If you see the director 'Ham Chun-su' who appears in this film as 'Hong Sang-soo' and 'Hee-jeong' as Kim Min-hee, this would be a 'dramatization' of a real affair story, but this time too I decided not to see it that way. It's because it felt a little different. Every time, director Hong Sang-soo makes improvisational films. He shoots films with no fixed scenario and no fixed title. So I decided to think a little differently. As 'an inevitable narrative and structure that emerged out of chance.'

This film is one premised on the 'what ifs' of life. Here, 'what if' means supposing 'what it would have been like if done differently.' But this thought is one I had after watching the film, and I don't think you have to see this film only that way. I simply felt admiration for the director's conception of the work. In any case, telling 'two similar stories' with different feelings is a unique experimental form. The point that a different narrative development takes place over similar locations (Suwon Hwaseong, the tea house, the raw fish restaurant, the friend's tea house, the road to Hee-jeong's house), and the point that such a narrative development 'isn't greatly different yet shows a big change,' I find very fresh.

As you go through life, I think several moments come when, in some way, you think 'I'd like to live it over again.' That's been true for me too. I think the director melted this kind of desire in very well. Moreover, watching Hong Sang-soo's films, I feel that the focus seems to be on how these moments when you think 'I'd like to live it over again' are quite ordinary. And I could see that those moments of thinking 'what if' always appear within Hong Sang-soo's filmography on the basis of tea houses, drinking gatherings, and 'conversation.' I think the conflict and harmony amid countless conversations led the film's story.

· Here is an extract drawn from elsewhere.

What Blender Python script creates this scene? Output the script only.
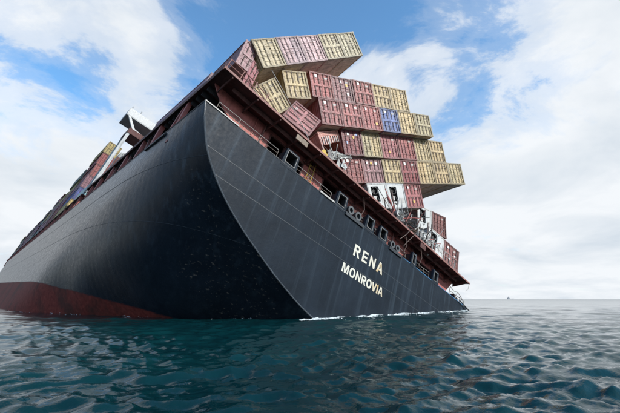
import bpy, math, random
import numpy as np
from mathutils import Matrix, Vector

random.seed(7)
rng = np.random.default_rng(11)
scene = bpy.context.scene
for o in list(bpy.data.objects):
    bpy.data.objects.remove(o)
COL = scene.collection
CAMZ = 1.2                     # eye height above the sea in metres

# ------------------------------------------------------------------ camera
cam_d = bpy.data.cameras.new('camera')
cam_d.sensor_width = 36.0
cam_d.lens = 350.0 / 620.0 * 36.0
cam_d.clip_start = 0.1
cam_d.clip_end = 40000
cam = bpy.data.objects.new('camera', cam_d)
COL.objects.link(cam)
cam.location = (0, 0, CAMZ)
cam.rotation_euler = (math.radians(90 + 14.804), 0, 0)
scene.camera = cam

# ------------------------------------------------------------------ sun and sky
SUN = Vector((0.78, -0.42, 0.52)).normalized()      # towards the sun
sd = bpy.data.lights.new('sun', 'SUN')
sd.energy = 3.6
sd.angle = math.radians(0.6)
sd.color = (1.0, 0.95, 0.88)
sun = bpy.data.objects.new('sun', sd)
COL.objects.link(sun)
sun.rotation_euler = SUN.to_track_quat('Z', 'Y').to_euler()

world = bpy.data.worlds.new('World')
scene.world = world
world.use_nodes = True
nt = world.node_tree
nt.nodes.clear()


def N(t, kind, **kw):
    n = t.nodes.new(kind)
    for k, v in kw.items():
        setattr(n, k, v)
    return n


def math_node(t, op, a, b=None, c=None, clamp=False):
    n = t.nodes.new('ShaderNodeMath')
    n.operation = op
    n.use_clamp = clamp
    for i, x in enumerate((a, b, c)):
        if x is None:
            continue
        if isinstance(x, (int, float)):
            n.inputs[i].default_value = x
        else:
            t.links.new(x, n.inputs[i])
    return n.outputs[0]


def noise(t, vec, scale, detail=4, rough=0.55, dist=0.0, dim='3D'):
    n = t.nodes.new('ShaderNodeTexNoise')
    n.noise_dimensions = dim
    n.inputs['Scale'].default_value = scale
    n.inputs['Detail'].default_value = detail
    n.inputs['Roughness'].default_value = rough
    n.inputs['Distortion'].default_value = dist
    if vec is not None:
        t.links.new(vec, n.inputs['Vector'])
    return n.outputs['Fac']


def ramp(t, fac, stops, interp='LINEAR'):
    n = t.nodes.new('ShaderNodeValToRGB')
    n.color_ramp.interpolation = interp
    el = n.color_ramp.elements
    while len(el) < len(stops):
        el.new(0.5)
    for e, (p, c) in zip(el, stops):
        e.position = p
        e.color = (c, c, c, 1) if isinstance(c, (int, float)) else (*c, 1)
    t.links.new(fac, n.inputs[0])
    return n.outputs[0]


def mix(t, fac, a, b, blend='MIX'):
    n = t.nodes.new('ShaderNodeMix')
    n.data_type = 'RGBA'
    n.blend_type = blend
    for s, x in ((n.inputs[0], fac), (n.inputs[6], a), (n.inputs[7], b)):
        if isinstance(x, (int, float)):
            s.default_value = x
        elif isinstance(x, tuple):
            s.default_value = (*x, 1)
        else:
            t.links.new(x, s)
    return n.outputs[2]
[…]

In the two stories the angles show slight differences. In that respect, you could say the message they intend to show differs a bit. In the first story, Ham Chun-su's thoughts clearly come out as monologue here and there. But in the second story, the narration doesn't come out. Whether it's unnecessary, or whether it's needed but simply not told, I can't quite judge. That said, thinking about it, even in the first story it doesn't come out much toward the end. In particular, from the 'drinking scene' on, the monologue didn't come out. Moreover, in the first story, whether it's the aftermath of the conflict that arose at Hee-jeong's friend's drinking gathering I don't know, but he's on bad terms even with the host of the film's preview screening, whereas in the second story, perhaps because walking and talking with Hee-jeong on the night streets went well, he seems to have no particular problem with the screening host either. On top of that, after the screening ends, Hee-jeong comes to find Ham Chun-su and even watches the film before leaving. And so the two conclude the second story with 'harmony.'

I think it might be that it's right now and it was also right then. At any time, people often think something is 'wrong' even if it's only slightly not to their liking. But it's unclear which is more right or wrong just because it's then, or just because it's now. Only, I want to think it's right now and it was right then too. I intend to, and I'm also doing so. And, I really hope people watch this film once. The drinking-scene acting of Jung Jae-young and Kim Min-hee inside the raw fish restaurant seems by far the best drinking-scene acting I've ever seen. I felt it was even more outstanding than the drinking-scene acting in 'On the Beach at Night Alone.' That said, between the 'married man revealed through honest dissection' and the 'married man revealed behind pleasant-sounding words' shown in the film, I can't readily decide which is better. I thought both were reasonably fine. Only, if you could harmonize the two well, that would be even better.

P.S. The novel The Unbearable Lightness of Being comes to mind. They say life can't be lived twice and that every single moment is a 'once-only choice,' and I think there's a point where that connects with the film's content.